With that being said, the Equal Employment Opportunity Commission (EEOC) settled an Activision investigation into similar harassment and discrimination claims in 2021 for $18 million.
The negative PR from protestors, employees, and recent litigation is also what Kotick partially attributed to an eventual deal with Microsoft. Aside from the bad press, in 2021 Activision’s stock dropped nearly 35% following the negative headlines as well as the company reporting delayed games and middling sales and reviews of the latest Call of Duty title, Microsoft’s acquisition bid was a light at the end of long tunnel for Kotick at the time.
While Activision stands in a much stronger position now in mid 2023, Kotick seems still committed to shepherding the Microsoft deal through and believes it’s not only the best move for the company but could be a harbinger for future US-based competitive innovation.
Regarding the regulatory push back from the US Federal Trade Commission (FTC) and the UK’s Competition and Markets Authorities (CMA), Kotick fears a rejected deal could set back the US when attempting to keep pace with non-US tech firms dedicating thousands of engineers and R&D into mobile gaming and streaming technologies.
In his view, the real threat is that U.S. firms fall behind not only China’s Tencent, ByteDance and Alibaba but also Japan’s Sony and Nintendo as leaders and innovators in the AI, streaming and mobile technologies needed to power the next generation of immersive video games. The non-U.S. tech giants have tens of thousands of engineers focused on research and development in these emerging arenas.
Fortunately, for Activision there still some chess moves to be made if the Microsoft deal is squashed, as the company rounds the corner on some of its harassment and discrimination cases, mends its relationship with the CWA and labor unions, and potentially adds $3B of Microsoft’s dollars to its current $12.6B cash-on-hand war chest.

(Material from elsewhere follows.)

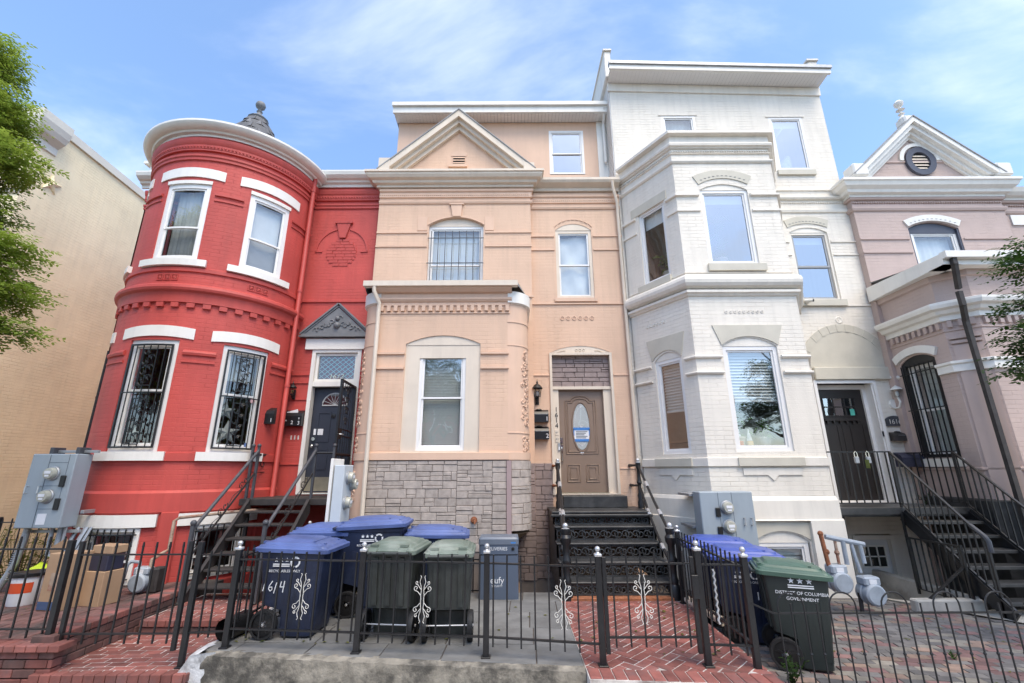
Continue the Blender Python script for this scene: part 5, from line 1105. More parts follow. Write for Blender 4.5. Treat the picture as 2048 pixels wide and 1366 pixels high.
# bay roof edge, cornice, dentils
mb = MB(); mb.box(7.50, 12.3, 7.02, 7.14, 5.20, 5.32); mb.build('gutter', 'bright_white', mauve)
mb = MB(); mb.face([(7.62, 8.95, 5.10), (7.50, 7.10, 5.10), (7.50, 7.10, 5.30), (7.62, 8.95, 5.42)][::-1]); mb.face([(7.62, 8.95, 5.42), (7.50, 7.10, 5.30), (7.75, 7.10, 5.30), (7.75, 8.95, 5.42)]); mb.face([(7.5, 7.1, 5.1), (7.62, 8.95, 5.1), (7.8, 8.95, 5.1), (7.8, 7.1, 5.1)]); mb.box(7.5, 12.3, 7.12, 7.4, 5.1, 5.2); mb.build('fascia', 'bright_white', mauve)
vb([(0, 4.98), (0.05, 5.0), (0.05, 5.10), (0, 5.12)])
vb([(0, 4.22), (0.05, 4.23), (0.05, 4.32), (0.12, 4.34), (0.15, 4.40), (0.22, 4.43), (0.24, 4.49), (0.24, 4.53), (0, 4.60)], 'bright_white', 'cornice')
vb([(0, 4.03), (0.02, 4.035), (0.02, 4.06), (0, 4.07)])
for M, a, b in ((VS, 0.05, 1.18), (VC, 0.02, 0.46), (VF, 8.1, 10.4)):
    n_ = int((b - a) / 0.125)
    for i in range(n_): u = a + (i + 0.25) * (b - a) / n_; mb = MB(); m_box(mb, M, u, u + 0.065, 0, 0.05, 4.10, 4.22); mb.build('dentil', 'mauve_trim', mauve)
arch_lintel(VS, 0.07, 0.92, 3.68, 0.13, 3.95, 0.06, 'bright_white', False, 0.05, False, mauve)
vb([(0, 3.30), (0.05, 3.31), (0.05, 3.43), (0.08, 3.45), (0.08, 3.49), (0, 3.51)], 'bright_white', 'band', [(7.75, 7.95), (7.75, 7.67), (8.08, 7.34), (12.2, 7.34)])
mb = MB(); m_box(mb, VS, 0.08, 0.92, 0, 0.06, 1.72, 1.86); mb.build('sill', 'bright_white', mauve); vb([(0, 1.66), (0.03, 1.67), (0.03, 1.70), (0, 1.71)])
vb([(0, -0.7), (0.06, -0.7), (0.06, 1.18), (0.03, 1.2), (0, 1.21)], 'black_stair', 'plinth')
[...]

However, after nearly three decades at the Activision helm, it appears Kotick is looking to land somewhere else, and do something else with a nice golden parachute from Microsoft while also handing off the company he revived from the brink of bankruptcy, to a steward of the gaming community like Microsoft.
Kotick will be laser focused on July 18, 2023 and August 2, 2023 as dates that alter the trajectory of Activision going forward, with the 18th opening the window of extensions from Microsoft to continue forward with the acquisition bid and the 2nd being Activision’s showdown with the FTC over approval.